Sound, song, and rhythm are all around us, from animal noises to the waves of the ocean. What, if any, are some of the most moving experiences you've had with these non-human-made sounds? In how far would you describe them as “musical”?

I have three sounds that move me like no other sounds :

1 - Any sound the water makes, rain, river, waves, floods, lake - I have an interlude on my album called «be like water» with my friend November Ultra. It is an ode to water and how it heals us and make us brand new when we accept to let go of things as we bathe.
2 - The sound of the wind in the leaves in a forest in Summer. It calms me and makes me happy and quiet
3 - The sound of whales, I found them so deep and mysterious!

I have a habit of recording sounds that surround me on my phone. Any sound can be musical. My first EP is truffled with sounds recorded on my phone from holidays, journeys, happy days at the beach. They fit perfectly with the melody and give a unique feel to each song.

There seems to be an increasing trend to capture music in algorithms, and data. But already at the time of Plato, arithmetic, geometry, and music were considered closely connected. How do you see that connection yourself? What aspects of music do you feel can be captured through numbers, and which can not?

Oh I supposed someone who studied music would be able to answer this much better than myself. In terms of measures, partitions can be mathematically perfect. I approach music instinctively so it’s hard for me to see arithmetics in it.

I would say geometry, the circle especially, because I love to have stories with a beginning and an end that can be played on repeat.
 
How does the way you make music reflect the way you live your life? Can we learn lessons about life by understanding music on a deeper level?

I only write from personal experience and what I have been through. But as I said earlier, I only figure out what a song is really about once it’s done, sometimes weeks later.

I use music as a reflection of my soul. As I would use tarot. It shines some light on a subject that would never come to me in a simple conversation. It reaches the depth of my soul and brings it up so I can understand what is going on underneath.

I think we can definitely learn about life through music. I understood grief through many songs before I had to get through one. And it’s like it had prepared me gently for it because when it happened it’s like I knew how to feel, how to react, and how to get through it.
 
We can surround us with sound every second of the day.
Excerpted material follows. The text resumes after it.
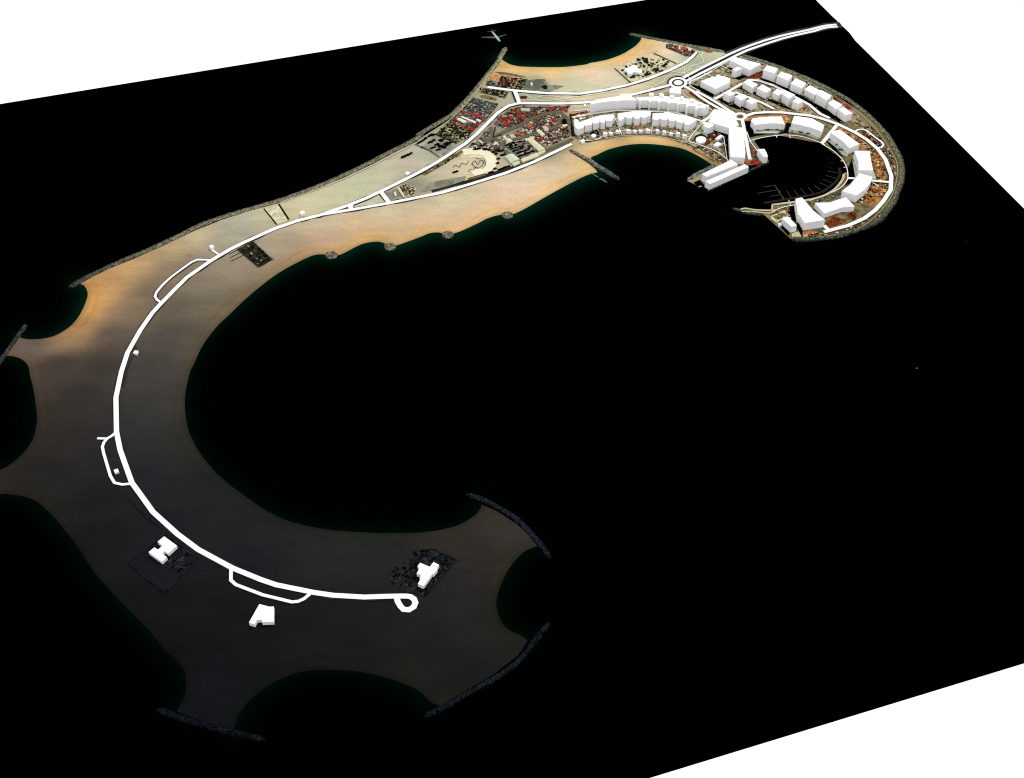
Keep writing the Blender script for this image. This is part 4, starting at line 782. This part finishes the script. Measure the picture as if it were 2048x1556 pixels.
for x, y, s in [(690,640,1.1),(655,695,1.3),(870,555,1.5),(930,530,1.6),(900,600,1.2),(960,575,1.6),(990,590,1.4),(1000,625,1.5),(940,640,1.3),(1040,640,1.2),(1080,690,1.5),(1110,700,1.4),(1130,685,1.2),(970,750,1.6),(1000,745,1.3),(1030,740,1.1),(1210,550,1.1),(1270,580,1.2),(1240,610,1.4),(1200,635,1.3),(1220,640,1.2),(800,785,1.4),(770,790,1.2),(1060,610,1.1),(700,740,1.1)]:
    bush('B', (x, y), s, 'dark round bush in the walled villa plot on the north beach', 'dark bushes in the villa plot')
for x, y in [(1135,695),(1245,690),(1270,690),(1400,690),(1430,700),(1455,705),(1475,690)]: bush('E', (x, y), .8, 'small dark bush on the pale apron below the top marina block', 'bushes on the top marina apron')
for x, y in [(230,565),(330,578),(365,585),(440,605),(465,600)]: bush('D', (x, y), .8, 'small dark bush on the apron left of the radial road', 'bushes on the second marina apron')
for x, y in [(830,760),(845,745),(880,820),(905,825),(740,690)]: bush('D', (x, y), .8, 'small dark bush on the apron right of the radial road', 'bushes on the third marina apron')
# ------------------------------------------------------------------ boats and the aeroplane
def boat(c, p, ln, ang, label, col):
    bm = bmesh.new(); w_ = ln*.28
    rim = [(-.5,-.4),(.15,-.5),(.5,0),(.15,.5),(-.5,.4)]
    a = [bm.verts.new((x*ln, y*w_, 1.2)) for x, y in rim]; b = [bm.verts.new((x*ln*.85, y*w_*.6, 0)) for x, y in rim]
    bm.faces.new(a); bm.faces.new(b[::-1])
    for i in range(5): j = (i+1) % 5; bm.faces.new((b[i], b[j], a[j], a[i]))
    bmesh.ops.recalc_face_normals(bm, faces=bm.faces); me = bpy.data.meshes.new('hull'); bm.to_mesh(me)
    e = bpy.data.objects.new('boat', None); COL.objects.link(e); X_, Y_ = up(px(c, p)); e.location = (X_, Y_, .1); e.rotation_euler.z = math.radians(ang); tag(e, label, 'boat')
    link('hull', me, new_mat('hull_paint', alb(col)), e)
    cb_ = prism([(-.25*ln,-.25*w_),(.12*ln,-.25*w_),(.12*ln,.25*w_),(-.25*ln,.25*w_)], 1.2, 2.4); link('cabin', cb_, new_mat('cabin_paint', alb(col)), e)
boat('K', (1870,412), 15, -32, 'pale moored boat off the thin jetty, nearer the shore of two', (110,118,118)); boat('K', (1895,430), 13, -35, 'pale moored boat off the thin jetty, farther from the shore', (90,98,100))
boat('E', (345,1460), 9, 20, 'white boat moored below the tip of the pier', (200,200,200)); boat('X', (1833.5,737.5), 4, 0, 'tiny lone boat far out on the black sea', (120,120,120)); boat('X', (1933,484), 3.2, 0, 'faint tiny boat right of the marina end', (60,60,60))
boat('H', (745,650), 5, 30, 'tiny boat tied at the middle of the marina mouth dock', (120,120,110)); boat('H', (795,728), 5, 30, 'tiny boat tied at the inner end of the marina mouth dock', (120,120,110))
pz = 25.; P0 = up(px('X', (991,72)), pz)
pl = bpy.data.objects.new('aeroplane', None); COL.objects.link(pl); pl.location = (P0[0], P0[1], pz)
tag(pl, 'small blue-white aeroplane over the sea beyond the north groyne tip', 'aeroplane')
def at(x, y): X_, Y_ = up((x, y), pz); return Vector((X_-P0[0], Y_-P0[1], 0))
nose, tail = at(1000,83), at(983,62); ax = (nose-tail).normalized(); sd = Vector((-ax.y, ax.x, 0)); LN = (nose-tail).length
def tube(p, r, mat, name):
    v, f = [], []; n = 10
    for i, (c_, rr) in enumerate(zip(p, r)):
        for k in range(n):
            a = 2*math.pi*k/n; v.append(tuple(c_+sd*math.cos(a)*rr+Vector((0, 0, math.sin(a)*rr))))
    for i in range(len(p)-1):
        for k in range(n): f.append((i*n+k, i*n+(k+1) % n, (i+1)*n+(k+1) % n, (i+1)*n+k))
    f += [tuple(range(n)), tuple(range((len(p)-1)*n, len(p)*n))]
    me = bpy.data.meshes.new('m'); me.from_pydata(v, [], f); me.update(); return link(name, me, mat, pl)
mf = new_mat('aircraft_blue_white', alb((175,215,235))); mwg = new_mat('aircraft_wing', alb((105,112,92))); mtl = new_mat('aircraft_tail', alb((90,88,92)))
tube([tail+ax*LN*t for t in (0,.15,.5,.8,.95,1)], [.5,1.7,2.6,2.6,1.9,.3], mf, 'fuselage')
def wing(name, root, tip, ch, mat):
    a, b = root+ax*ch*.6, root-ax*ch*.5; c_, d_ = tip-ax*ch*.15, tip+ax*ch*.1
    if (b-a).cross(c_-b).z < 0: order = [a, d_, c_, b]
    else: order = [a, b, c_, d_]
    me = prism([(q.x, q.y) for q in order], -.25, .25); link(name, me, mat, pl)
mid = tail+ax*LN*.62
wing('wing', mid, at(963,74.5), 7, mwg); wing('wing', mid, at(1013,69), 7, new_mat('aircraft_wing_far', alb((62,88,80))))
t0 = tail+ax*2; wing('tailplane', t0, at(975,62.5), 4, mtl); wing('tailplane', t0, at(993,61), 4, mtl)
fin = prism([(t0.x-ax.x*1.5-sd.x*.2, t0.y-ax.y*1.5-sd.y*.2), (t0.x+ax.x*3-sd.x*.2, t0.y+ax.y*3-sd.y*.2), (t0.x+ax.x*3+sd.x*.2, t0.y+ax.y*3+sd.y*.2), (t0.x-ax.x*1.5+sd.x*.2, t0.y-ax.y*1.5+sd.y*.2)], .5, 5.5); link('tail_fin', fin, mtl, pl)
# ------------------------------------------------------------------ light, world, camera
w = bpy.data.worlds.new('World'); scn.world = w; w.use_nodes = True
w.node_tree.nodes['Background'].inputs[0].default_value = (1, 1, 1, 1); w.node_tree.nodes['Background'].inputs[1].default_value = 1.15
sl = bpy.data.lights.new('sun', 'SUN'); sl.energy = 1.8; sl.angle = math.radians(.5); sl.color = (1, .98, .95)
so = bpy.data.objects.new('sun', sl); COL.objects.link(so)
el = math.radians(48); dv = Vector((.66, .75, 0)).normalized()*math.cos(el)+Vector((0, 0, math.sin(el)))
so.rotation_euler = dv.to_track_quat('Z', 'Y').to_euler(); so.location = dv*3000
cd = bpy.data.cameras.new('camera'); cam = bpy.data.objects.new('camera', cd); COL.objects.link(cam)
cam.location = (0, 0, CH); cam.rotation_euler = (math.pi/2-PIT, 0, 0); cd.sensor_width = 36; cd.lens = F/2048*36; cd.clip_start = 1; cd.clip_end = 20000
scn.camera = cam
scn.cycles.filter_width = 1.1
scn.view_settings.view_transform = 'Standard'; scn.view_settings.look = 'None'; scn.view_settings.exposure = 0; scn.view_settings.gamma = 1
The great pianist Glenn Gould even considered this the ultimate delight. How do you see that yourself and what importance does silence hold?
 
I recently purchased earplugs! As I grow older I measure the beauty of silence.

I grew up in Paris, surrounded by noise and sounds. I spent holidays at my grand parents' where Radio France inter is playing all day, every day, until the TV journal. They would talk loud over this background noise.

Three years ago I moved to Normandy, to a small town called Bellême and really discovered the beauty and the importance of silence. It helps me focus, it helps me question myself, and find answers.

Do you feel as though writing or performing a piece of music is inherently different from something like making a great cup of coffee? What do you express through music that you couldn't or wouldn't in more 'mundane' tasks?

Again it depends what level of intensity you put in what you make. Sometimes I perform old songs that I don’t like anymore and are not aligned to me anymore and I do it as an automatism, like making coffee in the morning (for those who drink coffee - it’s not my case).
 
If you could make a wish for the future – what are developments in music you would like to see and hear?

I would love radios to be bolder in terms of their selection, more eclectic, people to me more curious and adventurous ...

And above all a decent life for musicians. I am lucky to live in France where we have a special status for musicians as long as they tour and record music. That is how I can develop as an artist.

I would like to see that happen for every artist in the world: Financial security to make art peacefully.